The morning of her birthday I sat in a quiet house day dreaming about this little baby who moments ago was pleading "Hold you" with her little arms outstretched...



of this little 3 year old princess waiting in the window for her Daddy Prince...



of this little 4 year old pushing her little wooden stroller around with her Bear Bear...








of this little 5 year old gracefully dancing in the sand...








I thought of moments from day one in China when my new little daughter crawled into my lap and tried to snuggle in a close as she could get wanting to stay there for hours.

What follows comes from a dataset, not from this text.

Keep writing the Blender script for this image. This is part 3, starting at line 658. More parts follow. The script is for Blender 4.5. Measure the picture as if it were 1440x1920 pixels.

The little baby girl grew, the crawls turned to unsteady walks, to playful walks to jumps, skips and runs but always she still climbed into my lap and cuddled up as close as possible. Now, I sat wondered if 6 was that age of no more cuddles. I wondered if it would be the time of the independence I wanted for her.

And then, quietly appearing in the door was my GracieGirl with tossled morning hair hair, her blankly and a half smile. I looked at and whispered "Happy Birthday" and then in a flash my 6 year old girl skipped across the room and fell into my lap and snuggled in as close as she could and we sat for a long time...with smiles...




Yes, I miss the little chubby cheeks, wobbly steps and little feet but I LOVE my 6 year beautiful girl who is independent, smart, funny, full of compassion, laughter, mischief and passions. She is growing her own wings. But I have a feeling she will find her way to her mom for a cuddle for some time to come. How luck am I!